L'interdiction de la burqa est largement soutenue par l'establishment de « gauche » dont le PS et des sections du PCF plus ouvertement favorables à Gerin. Le PS a participé à la mission parlementaire de Gerin. Mais juste avant la remise du rapport, le PS s'était retiré de la mission disant qu'elle était « polluée par le débat sur l'identité nationale et l'initiative de Jean-François Coppé. »

Le PS a beau être embarrassé d'avoir participé à une initiative néofasciste, il a néanmoins démontré un peu plus son soutien au principe de l'interdiction de la burqa. Le 31 janvier, la première secrétaire du PS Martine Aubry a publiquement félicité Fillon pour avoir demandé conseil au Conseil constitutionnel sur la manière de faire voter l'interdiction de la burqa. Aubry a dit qu'il « ramen[ait] un peu de sagesse » au débat. Plusieurs personnalités du PS, notamment le député Manuel Valls, sont en faveur d'une interdiction totale.

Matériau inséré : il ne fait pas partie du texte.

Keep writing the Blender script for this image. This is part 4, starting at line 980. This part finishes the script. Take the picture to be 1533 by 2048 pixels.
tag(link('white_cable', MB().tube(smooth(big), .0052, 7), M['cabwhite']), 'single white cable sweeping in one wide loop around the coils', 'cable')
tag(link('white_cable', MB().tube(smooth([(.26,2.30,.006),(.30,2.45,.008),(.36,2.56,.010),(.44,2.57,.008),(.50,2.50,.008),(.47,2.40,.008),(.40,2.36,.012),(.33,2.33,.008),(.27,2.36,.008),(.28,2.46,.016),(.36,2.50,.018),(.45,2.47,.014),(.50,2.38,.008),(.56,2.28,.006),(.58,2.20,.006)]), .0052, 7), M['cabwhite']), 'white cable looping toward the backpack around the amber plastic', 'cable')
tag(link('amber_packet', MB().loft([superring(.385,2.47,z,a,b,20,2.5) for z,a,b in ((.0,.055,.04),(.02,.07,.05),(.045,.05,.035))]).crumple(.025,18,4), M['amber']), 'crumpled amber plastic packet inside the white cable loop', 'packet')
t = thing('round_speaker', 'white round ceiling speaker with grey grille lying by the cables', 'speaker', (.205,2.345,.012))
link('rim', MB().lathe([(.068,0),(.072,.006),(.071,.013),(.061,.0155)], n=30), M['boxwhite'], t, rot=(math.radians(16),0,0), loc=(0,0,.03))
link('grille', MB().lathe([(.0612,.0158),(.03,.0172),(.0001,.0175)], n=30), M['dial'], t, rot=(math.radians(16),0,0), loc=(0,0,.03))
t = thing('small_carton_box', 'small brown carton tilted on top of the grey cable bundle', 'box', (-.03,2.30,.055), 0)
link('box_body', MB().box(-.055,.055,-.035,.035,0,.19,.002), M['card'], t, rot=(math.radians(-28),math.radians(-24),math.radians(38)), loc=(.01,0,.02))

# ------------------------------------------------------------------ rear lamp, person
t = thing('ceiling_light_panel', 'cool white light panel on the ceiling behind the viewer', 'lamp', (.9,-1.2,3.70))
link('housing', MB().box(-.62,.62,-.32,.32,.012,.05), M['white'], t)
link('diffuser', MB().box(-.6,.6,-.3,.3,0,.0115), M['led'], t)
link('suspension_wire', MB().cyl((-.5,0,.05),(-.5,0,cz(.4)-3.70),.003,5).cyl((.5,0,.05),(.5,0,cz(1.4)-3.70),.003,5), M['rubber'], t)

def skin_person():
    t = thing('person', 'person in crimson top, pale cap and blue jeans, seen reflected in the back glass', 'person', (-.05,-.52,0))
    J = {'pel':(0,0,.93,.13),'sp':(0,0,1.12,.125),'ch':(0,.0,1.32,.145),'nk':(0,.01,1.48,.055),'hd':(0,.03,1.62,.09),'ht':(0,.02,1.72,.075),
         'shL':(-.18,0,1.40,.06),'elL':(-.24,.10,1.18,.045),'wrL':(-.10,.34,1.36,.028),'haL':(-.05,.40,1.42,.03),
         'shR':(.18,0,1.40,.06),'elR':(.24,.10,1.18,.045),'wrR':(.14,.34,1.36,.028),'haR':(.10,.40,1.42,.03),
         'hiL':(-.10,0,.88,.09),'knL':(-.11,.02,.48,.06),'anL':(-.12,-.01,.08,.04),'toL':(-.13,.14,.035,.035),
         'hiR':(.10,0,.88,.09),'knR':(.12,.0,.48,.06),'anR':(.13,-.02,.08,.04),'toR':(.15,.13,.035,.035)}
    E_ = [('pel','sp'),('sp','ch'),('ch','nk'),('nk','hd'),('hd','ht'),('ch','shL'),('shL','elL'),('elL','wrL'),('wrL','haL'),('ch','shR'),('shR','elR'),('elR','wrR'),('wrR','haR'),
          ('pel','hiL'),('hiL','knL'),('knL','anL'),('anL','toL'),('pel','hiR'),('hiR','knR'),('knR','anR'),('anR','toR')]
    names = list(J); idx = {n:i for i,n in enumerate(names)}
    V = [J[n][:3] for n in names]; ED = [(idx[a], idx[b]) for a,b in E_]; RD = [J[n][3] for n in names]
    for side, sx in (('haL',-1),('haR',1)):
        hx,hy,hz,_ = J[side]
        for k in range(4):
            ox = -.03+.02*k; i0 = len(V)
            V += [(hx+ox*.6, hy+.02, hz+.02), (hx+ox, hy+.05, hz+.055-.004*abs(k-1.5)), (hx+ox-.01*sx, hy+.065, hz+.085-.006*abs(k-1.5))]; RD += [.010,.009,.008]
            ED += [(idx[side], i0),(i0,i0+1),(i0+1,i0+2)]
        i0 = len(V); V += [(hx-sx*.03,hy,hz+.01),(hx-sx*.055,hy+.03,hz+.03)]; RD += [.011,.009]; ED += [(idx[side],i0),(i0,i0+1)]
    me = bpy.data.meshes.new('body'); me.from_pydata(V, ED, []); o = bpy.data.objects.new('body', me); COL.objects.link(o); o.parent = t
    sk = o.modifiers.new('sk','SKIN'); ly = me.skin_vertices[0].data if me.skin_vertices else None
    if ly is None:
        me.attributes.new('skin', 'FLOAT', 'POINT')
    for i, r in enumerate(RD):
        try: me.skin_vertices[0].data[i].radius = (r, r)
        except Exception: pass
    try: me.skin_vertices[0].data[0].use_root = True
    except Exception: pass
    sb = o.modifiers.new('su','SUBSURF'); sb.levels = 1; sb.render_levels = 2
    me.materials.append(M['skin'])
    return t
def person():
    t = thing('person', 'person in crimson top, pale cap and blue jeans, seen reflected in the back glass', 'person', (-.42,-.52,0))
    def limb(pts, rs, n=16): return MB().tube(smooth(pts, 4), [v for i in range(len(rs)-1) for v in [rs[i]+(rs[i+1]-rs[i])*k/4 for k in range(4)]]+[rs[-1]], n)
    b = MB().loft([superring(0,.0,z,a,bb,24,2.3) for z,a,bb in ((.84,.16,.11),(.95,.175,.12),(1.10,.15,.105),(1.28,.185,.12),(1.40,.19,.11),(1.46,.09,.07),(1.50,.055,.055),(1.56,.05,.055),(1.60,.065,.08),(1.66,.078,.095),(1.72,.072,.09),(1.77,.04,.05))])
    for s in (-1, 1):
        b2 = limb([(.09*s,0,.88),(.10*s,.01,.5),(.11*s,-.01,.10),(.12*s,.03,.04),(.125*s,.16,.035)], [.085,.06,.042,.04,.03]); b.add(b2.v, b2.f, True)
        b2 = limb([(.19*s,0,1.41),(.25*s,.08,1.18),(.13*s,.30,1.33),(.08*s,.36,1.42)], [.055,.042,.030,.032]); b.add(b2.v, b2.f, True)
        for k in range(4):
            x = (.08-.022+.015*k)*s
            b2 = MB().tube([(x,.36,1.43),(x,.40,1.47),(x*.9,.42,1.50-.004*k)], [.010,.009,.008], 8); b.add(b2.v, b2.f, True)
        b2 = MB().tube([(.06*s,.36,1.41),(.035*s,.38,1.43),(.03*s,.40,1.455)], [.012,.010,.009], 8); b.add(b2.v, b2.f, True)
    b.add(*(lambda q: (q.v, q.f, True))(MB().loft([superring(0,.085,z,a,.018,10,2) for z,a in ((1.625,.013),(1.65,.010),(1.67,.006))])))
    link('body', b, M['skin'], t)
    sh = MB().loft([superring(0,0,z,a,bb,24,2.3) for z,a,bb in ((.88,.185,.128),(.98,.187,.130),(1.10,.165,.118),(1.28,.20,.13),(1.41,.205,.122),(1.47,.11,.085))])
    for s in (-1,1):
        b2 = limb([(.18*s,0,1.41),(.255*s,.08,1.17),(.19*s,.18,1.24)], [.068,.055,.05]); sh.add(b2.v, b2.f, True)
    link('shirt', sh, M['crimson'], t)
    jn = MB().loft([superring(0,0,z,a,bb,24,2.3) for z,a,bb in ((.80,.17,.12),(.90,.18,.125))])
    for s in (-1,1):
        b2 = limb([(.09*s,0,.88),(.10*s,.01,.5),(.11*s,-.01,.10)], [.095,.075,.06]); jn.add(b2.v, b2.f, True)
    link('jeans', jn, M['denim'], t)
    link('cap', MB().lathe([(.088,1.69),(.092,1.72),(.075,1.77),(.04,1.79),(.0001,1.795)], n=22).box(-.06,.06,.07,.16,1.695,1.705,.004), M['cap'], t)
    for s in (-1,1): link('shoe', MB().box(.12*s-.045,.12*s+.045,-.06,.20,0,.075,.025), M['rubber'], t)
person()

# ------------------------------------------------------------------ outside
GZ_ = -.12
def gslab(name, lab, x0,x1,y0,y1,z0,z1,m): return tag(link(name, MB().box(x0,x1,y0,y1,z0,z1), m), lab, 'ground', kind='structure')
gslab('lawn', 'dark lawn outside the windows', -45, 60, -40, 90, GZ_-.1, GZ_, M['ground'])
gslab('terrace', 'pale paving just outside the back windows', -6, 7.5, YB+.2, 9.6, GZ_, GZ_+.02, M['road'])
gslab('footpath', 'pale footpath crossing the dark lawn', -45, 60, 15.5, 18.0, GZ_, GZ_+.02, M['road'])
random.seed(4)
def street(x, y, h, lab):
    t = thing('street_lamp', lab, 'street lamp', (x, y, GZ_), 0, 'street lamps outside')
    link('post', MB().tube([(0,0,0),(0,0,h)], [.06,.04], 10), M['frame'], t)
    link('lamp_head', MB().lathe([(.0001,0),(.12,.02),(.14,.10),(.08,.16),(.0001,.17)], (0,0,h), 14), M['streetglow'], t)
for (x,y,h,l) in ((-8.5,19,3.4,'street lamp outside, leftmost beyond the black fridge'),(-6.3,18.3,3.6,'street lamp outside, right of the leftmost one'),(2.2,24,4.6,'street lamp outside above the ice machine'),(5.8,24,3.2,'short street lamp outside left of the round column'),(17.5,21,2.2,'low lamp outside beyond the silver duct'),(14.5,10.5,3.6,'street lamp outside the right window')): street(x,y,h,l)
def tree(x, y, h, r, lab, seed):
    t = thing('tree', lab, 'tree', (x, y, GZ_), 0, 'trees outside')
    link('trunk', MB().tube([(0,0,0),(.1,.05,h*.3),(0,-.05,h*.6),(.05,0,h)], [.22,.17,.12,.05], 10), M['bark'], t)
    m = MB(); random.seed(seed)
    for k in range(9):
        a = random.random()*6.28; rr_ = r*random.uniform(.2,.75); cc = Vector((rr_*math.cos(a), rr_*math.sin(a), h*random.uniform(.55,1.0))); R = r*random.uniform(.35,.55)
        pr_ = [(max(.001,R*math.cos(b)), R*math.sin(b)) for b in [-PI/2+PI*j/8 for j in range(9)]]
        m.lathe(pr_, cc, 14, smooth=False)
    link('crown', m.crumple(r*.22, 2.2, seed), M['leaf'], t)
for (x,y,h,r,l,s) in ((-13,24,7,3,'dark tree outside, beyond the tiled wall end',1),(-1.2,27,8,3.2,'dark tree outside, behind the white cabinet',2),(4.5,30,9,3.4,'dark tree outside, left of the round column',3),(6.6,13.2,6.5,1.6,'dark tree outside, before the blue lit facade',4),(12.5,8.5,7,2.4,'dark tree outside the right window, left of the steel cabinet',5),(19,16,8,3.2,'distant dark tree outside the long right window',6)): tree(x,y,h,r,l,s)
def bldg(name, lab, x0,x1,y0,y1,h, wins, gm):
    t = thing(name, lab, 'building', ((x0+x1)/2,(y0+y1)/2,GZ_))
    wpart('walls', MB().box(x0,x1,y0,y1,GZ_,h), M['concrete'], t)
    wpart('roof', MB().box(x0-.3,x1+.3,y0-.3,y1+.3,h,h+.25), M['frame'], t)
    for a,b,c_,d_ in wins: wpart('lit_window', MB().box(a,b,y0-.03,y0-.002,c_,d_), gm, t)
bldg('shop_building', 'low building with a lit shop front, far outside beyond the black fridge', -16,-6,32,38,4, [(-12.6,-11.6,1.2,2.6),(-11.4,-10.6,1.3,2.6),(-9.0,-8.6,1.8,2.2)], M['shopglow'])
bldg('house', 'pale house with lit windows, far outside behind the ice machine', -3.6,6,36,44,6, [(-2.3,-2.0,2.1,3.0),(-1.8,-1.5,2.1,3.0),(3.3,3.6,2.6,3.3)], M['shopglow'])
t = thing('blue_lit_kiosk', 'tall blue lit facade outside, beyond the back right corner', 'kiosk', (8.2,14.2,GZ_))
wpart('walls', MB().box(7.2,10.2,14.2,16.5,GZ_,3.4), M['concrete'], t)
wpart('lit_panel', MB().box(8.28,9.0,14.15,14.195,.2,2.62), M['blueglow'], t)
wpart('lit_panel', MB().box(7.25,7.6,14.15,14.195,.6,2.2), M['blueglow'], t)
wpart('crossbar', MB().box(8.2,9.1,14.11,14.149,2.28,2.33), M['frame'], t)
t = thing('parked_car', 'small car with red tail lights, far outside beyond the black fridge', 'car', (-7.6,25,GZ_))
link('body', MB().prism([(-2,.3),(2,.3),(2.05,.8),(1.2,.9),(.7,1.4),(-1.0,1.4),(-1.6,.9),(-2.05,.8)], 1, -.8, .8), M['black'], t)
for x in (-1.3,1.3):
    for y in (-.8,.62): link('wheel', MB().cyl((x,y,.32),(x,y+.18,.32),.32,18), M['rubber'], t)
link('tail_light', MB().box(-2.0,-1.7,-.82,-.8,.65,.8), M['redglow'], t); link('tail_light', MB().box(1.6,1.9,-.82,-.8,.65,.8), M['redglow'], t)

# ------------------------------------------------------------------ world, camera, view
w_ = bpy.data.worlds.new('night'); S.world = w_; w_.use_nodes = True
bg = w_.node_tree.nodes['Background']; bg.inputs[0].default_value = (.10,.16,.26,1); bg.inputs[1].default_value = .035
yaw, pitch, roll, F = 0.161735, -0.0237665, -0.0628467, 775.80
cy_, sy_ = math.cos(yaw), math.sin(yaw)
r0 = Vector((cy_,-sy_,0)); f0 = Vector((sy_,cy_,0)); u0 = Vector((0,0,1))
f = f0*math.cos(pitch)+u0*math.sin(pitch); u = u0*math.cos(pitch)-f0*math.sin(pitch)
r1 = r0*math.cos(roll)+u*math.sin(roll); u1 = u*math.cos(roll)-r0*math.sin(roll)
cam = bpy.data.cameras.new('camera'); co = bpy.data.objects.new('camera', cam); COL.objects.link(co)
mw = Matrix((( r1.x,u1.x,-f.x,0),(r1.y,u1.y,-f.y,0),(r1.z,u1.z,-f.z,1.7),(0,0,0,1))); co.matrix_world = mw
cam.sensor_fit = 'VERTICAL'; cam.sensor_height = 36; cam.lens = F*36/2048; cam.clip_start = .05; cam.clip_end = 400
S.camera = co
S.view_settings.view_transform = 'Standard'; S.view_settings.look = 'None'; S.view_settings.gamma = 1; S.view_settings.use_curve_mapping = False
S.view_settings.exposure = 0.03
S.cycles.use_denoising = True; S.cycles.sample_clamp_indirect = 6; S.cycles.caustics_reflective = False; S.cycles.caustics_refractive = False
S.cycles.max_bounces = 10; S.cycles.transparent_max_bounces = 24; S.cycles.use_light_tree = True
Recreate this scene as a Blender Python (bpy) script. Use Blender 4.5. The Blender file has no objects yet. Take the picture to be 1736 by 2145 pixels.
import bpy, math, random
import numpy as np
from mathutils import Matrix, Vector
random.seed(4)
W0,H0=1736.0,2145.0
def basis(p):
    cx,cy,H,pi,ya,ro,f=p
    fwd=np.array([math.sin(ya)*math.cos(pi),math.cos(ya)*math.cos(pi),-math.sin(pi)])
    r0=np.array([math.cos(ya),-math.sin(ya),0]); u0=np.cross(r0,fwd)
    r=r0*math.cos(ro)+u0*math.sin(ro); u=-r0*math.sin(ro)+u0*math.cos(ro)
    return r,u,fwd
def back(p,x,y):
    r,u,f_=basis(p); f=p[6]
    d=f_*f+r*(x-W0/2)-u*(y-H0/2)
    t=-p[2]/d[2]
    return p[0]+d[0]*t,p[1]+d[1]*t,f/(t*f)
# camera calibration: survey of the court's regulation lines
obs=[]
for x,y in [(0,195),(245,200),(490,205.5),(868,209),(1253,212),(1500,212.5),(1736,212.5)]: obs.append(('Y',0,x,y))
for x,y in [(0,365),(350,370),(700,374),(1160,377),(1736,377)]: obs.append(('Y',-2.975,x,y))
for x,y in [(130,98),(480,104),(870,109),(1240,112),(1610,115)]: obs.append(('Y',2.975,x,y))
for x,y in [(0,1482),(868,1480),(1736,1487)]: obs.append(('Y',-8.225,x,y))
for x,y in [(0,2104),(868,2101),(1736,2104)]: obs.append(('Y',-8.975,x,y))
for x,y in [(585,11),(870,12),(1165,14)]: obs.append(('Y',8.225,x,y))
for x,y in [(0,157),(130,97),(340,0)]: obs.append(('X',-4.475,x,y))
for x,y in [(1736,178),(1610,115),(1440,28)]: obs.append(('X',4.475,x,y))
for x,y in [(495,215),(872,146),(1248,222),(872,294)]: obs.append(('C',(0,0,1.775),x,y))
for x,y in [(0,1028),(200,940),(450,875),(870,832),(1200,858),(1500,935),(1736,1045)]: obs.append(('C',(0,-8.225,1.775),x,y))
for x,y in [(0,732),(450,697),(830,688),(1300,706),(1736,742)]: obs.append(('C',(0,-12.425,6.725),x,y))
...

L'attaque contre les femmes qui portent la burqa se propage dans toute l'Europe sous couvert entièrement malhonnête de la « défense » des femmes contre l'oppression. Le 30 janvier, la ministre italienne pour l'égalité des chances, Mara Carfagna a annoncé que le gouvernement Berlusconi chercherait à rendre la burqa illégale. Le même jour, le gouvernement danois annonçait que la burqa était « diamétralement opposée » aux valeurs du pays. Il a proposé d'interdire le vêtement dans les établissements scolaires et sur les lieux de travail.

La campagne anti-burqa, tout comme d'autres mesures provocatrices et répressives contre les musulmans et les immigrés dans toute l'Europe, est une politique consciente de l'élite dirigeante européenne visant à diviser la classe ouvrière.